Seit vergangenem Dezember ist es die Aufgabe der Senatorin Karen Pein, diese Entwicklung abzumildern. Dem NDR sagte sie vergangene Woche: Das Wohnungsbau-Problem werde sich «noch nicht in diesem Jahr so sehr niederschlagen, sondern tatsächlich erst in den kommenden ein, zwei Jahren, weil der Wohnungsmarkt ja träge ist.»

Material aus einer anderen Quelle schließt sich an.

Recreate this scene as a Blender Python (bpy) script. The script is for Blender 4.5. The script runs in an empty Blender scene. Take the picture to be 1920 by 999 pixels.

Drei Notmassnahmen geplant
Aber, was dann, in ein, zwei Jahren, wenn sich das Wohnungsbau-Problem niederschlägt? Anke Frieling, Peins Gegenpart von der CDU, sagt: «Wir müssten eigentlich heute anfangen zu bauen, doch das passiert gerade nicht.»
Um dem entgegenzuwirken, hat Senatorin Pein drei Notmassnahmen formuliert, die sie der «Tagesschau» erläuterte. Erstens: Verringerte Bauvorschriften – «Müssen wir wirklich jedes Objekt in einer bestimmten Qualität bauen? Oder ist es nicht auch mit weniger Dämmung, mit geringeren Wandstärken okay?», fragte Pein. Zweitens: Effizientere Planung mit einer optimierten Zusammenarbeit von Architekten und Bauunternehmen. Drittens: schnellere Genehmigungen. Kleine Häuser mit ein bis drei Wohneinheiten sollen laut Peins Vorstellungen keiner Baugenehmigungen mehr bedürfen.
Bleiben die weiteren Herausforderungen. Mehr Menschen bedeuten mehr Verkehr, Hamburg braucht mit zunehmender Grösse weitere Strassen, Radwege und den öffentlichen Nahverkehr. Und gleichzeitig mehr Grün- und Freiflächen. Ausserdem müssen soziale und Bildungsangebote ausgebaut werden, Kita-Plätze, Spiel- ukd Sportflächen und Alterseinrichtungen geschaffen werden. Anke Frieling bezeichnet diese Herausforderungen als «Wohnfolgeeinrichtungen». Und an denen fehle es schon jetzt, mit weniger als zwei Millionen Einwohnern. Neben fühlen, denken und reden muss man eben auch: machen.